Cornish Receives $10,000 to Restage Bill Evans Masterpiece
Cornish College of the Arts recently received a $10,000 grant for the reconstruction of choreographer Bill Evans' Mixin' It Up, set to music by the jazz pianist Bill Evans, to be performed in the Fall of 2007. The award is being made possible by American Masterpieces: Dance, a program of the National Endowment for the Arts, which is administered by the New England Foundation for the Arts with Dance/USA. Mixin' It Up will be staged during a three-week residency that will include master classes and community outreach activities.
Mixin' It Up will be restaged by the Cornish Dance Department in collaboration with the Cornish Music Department. Cornish Dance Theater (the Dance Department's undergraduate performing ensemble) will perform to compositions by jazz pianist Bill Evans, performed live by Cornish music students. Former Bill Evans Trio drummer Joe La Barbera will be a visiting artist in the Music Department, enabling both Music and Dance students to learn about this collaborative work from its originators.

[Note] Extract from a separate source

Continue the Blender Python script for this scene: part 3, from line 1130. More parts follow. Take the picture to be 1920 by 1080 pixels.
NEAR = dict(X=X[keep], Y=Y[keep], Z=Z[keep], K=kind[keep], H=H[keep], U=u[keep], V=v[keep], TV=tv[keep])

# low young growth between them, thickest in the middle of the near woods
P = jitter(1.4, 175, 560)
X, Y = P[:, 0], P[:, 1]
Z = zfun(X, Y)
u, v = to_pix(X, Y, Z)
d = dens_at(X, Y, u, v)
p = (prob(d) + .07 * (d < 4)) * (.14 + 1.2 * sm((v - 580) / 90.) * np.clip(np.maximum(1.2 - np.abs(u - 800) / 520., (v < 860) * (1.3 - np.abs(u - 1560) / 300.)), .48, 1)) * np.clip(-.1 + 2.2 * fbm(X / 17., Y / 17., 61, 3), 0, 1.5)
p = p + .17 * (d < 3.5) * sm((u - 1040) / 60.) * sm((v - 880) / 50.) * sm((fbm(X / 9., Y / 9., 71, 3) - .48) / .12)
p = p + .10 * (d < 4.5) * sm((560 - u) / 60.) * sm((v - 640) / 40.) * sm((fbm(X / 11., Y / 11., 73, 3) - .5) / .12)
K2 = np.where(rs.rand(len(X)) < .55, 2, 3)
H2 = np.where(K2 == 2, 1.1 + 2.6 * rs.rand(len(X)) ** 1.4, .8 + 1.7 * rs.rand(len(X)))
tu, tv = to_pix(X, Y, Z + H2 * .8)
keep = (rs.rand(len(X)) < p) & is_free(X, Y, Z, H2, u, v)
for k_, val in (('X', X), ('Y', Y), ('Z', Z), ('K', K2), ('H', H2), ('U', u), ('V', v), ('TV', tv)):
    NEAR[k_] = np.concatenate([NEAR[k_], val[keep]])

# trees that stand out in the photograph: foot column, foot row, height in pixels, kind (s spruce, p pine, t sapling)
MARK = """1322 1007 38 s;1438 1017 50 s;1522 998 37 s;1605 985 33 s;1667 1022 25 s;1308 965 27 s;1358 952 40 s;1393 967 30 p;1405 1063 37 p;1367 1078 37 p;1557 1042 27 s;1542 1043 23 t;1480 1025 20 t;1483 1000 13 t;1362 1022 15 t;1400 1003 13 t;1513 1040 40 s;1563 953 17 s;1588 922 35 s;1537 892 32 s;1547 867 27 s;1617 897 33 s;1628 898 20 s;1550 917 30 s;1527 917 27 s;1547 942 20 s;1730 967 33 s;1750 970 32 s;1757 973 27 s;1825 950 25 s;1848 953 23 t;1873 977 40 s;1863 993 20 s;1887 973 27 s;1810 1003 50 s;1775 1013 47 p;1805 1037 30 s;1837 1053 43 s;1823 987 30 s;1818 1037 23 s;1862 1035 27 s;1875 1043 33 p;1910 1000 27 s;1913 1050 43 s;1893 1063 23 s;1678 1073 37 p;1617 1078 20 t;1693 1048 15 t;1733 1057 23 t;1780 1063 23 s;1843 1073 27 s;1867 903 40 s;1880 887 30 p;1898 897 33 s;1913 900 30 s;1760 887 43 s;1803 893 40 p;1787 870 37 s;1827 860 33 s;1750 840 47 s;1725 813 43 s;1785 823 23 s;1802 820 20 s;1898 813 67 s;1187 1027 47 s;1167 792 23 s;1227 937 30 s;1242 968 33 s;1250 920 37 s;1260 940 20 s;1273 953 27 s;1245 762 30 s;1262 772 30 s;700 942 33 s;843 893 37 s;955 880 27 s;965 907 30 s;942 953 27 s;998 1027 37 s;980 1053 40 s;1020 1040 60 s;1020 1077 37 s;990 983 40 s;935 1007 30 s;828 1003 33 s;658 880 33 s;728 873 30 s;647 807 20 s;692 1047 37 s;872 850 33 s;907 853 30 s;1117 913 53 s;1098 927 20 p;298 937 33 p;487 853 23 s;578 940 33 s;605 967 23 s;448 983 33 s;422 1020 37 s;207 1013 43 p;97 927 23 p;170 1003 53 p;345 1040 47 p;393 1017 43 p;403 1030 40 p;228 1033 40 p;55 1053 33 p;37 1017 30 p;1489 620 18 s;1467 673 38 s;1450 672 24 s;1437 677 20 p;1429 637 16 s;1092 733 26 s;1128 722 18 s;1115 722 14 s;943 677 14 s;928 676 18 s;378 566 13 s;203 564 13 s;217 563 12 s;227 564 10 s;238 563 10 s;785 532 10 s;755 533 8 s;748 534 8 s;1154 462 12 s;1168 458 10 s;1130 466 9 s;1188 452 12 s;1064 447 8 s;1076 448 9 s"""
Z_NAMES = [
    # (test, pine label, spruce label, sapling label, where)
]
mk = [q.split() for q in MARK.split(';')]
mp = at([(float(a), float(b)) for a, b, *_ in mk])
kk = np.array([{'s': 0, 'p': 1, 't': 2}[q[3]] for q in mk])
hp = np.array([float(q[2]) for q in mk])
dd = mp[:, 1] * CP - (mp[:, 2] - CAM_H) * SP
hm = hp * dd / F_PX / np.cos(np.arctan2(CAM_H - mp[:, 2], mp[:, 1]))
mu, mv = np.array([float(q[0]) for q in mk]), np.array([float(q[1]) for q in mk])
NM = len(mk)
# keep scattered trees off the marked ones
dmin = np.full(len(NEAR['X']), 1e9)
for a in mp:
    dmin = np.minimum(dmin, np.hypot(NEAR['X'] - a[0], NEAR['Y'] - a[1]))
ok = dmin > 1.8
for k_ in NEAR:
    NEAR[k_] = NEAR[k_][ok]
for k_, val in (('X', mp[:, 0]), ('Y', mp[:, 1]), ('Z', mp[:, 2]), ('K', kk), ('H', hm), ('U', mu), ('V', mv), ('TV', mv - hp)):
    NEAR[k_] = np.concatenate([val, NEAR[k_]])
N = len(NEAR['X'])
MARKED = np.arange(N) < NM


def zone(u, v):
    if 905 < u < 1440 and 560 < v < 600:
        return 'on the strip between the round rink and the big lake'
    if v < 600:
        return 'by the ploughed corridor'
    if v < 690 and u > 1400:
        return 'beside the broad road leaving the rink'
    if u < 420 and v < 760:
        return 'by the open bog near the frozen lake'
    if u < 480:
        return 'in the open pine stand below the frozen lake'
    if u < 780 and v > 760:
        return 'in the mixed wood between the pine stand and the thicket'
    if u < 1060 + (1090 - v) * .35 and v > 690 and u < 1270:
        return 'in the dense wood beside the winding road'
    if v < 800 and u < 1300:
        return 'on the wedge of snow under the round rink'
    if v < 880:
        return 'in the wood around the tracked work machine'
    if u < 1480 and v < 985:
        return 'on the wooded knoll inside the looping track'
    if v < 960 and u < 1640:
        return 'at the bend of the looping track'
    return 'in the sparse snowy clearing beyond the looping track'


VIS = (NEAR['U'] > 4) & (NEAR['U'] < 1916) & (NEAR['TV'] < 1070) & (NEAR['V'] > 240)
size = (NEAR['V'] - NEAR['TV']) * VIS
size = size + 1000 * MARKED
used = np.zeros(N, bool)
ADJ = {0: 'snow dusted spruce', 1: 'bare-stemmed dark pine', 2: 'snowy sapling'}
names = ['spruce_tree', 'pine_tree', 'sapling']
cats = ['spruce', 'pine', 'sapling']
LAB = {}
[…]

The residency will celebrate choreographer Bill Evans' influence on the evolution of modern dance in the Pacific Northwest and at Cornish College of the Arts. Evans has choreographed over 200 dances and his works have been performed by the Bill Evans Dance Company (BEDC), as well as the Repertory Dance Theater, Ballet West, Ririe-Woodbury, Pacific Northwest Ballet, American Ballet Theater, and Winnipeg Contemporary Dancers. At its height in the 1970's, the Bill Evans Dance Company toured the United States extensively, attracting many young dancers to Seattle. An entire generation of Seattle choreographers either performed with the BEDC or initially moved to Seattle to study with Evans, including Wade Madsen, Pat Graney, Llory Wilson, Christian Swenson, Gail Heilbron and Shirley Jenkins. Subsequent generations of Seattle choreographers studied or performed with these artists, carrying the Evans legacy into the 21st century.
The Evans legacy has continued at Cornish in Evans-based technique classes taught by faculty member Wade Madsen, a former member of the BEDC. Performing Evans' choreography will allow contemporary Cornish students to enhance their existing training in the Evans Technique, experience the relationship of Evans' class vocabulary to his choreographic language, and create a personal connection to their artistic heritage.
Mixin' It Up was premiered in Seattle in 1979. It was Evans' second collaboration with the renowned jazz ensemble, the Bill Evans Trio. Mixin' It Up is a collage in six sections that includes excerpts from other Evans' masterworks (Five Songs in August [1972]), Jukebox [1974]) as well as new choreography created specifically for this dance. In this work Evans crystallized a personal movement vocabulary and, with inspiration from the jazz musicians, began to interweave set choreography and improvisational structures. For the first time he integrated modern dance, vernacular jazz and rhythm tap, a fusion that has become a hallmark of his most recent work.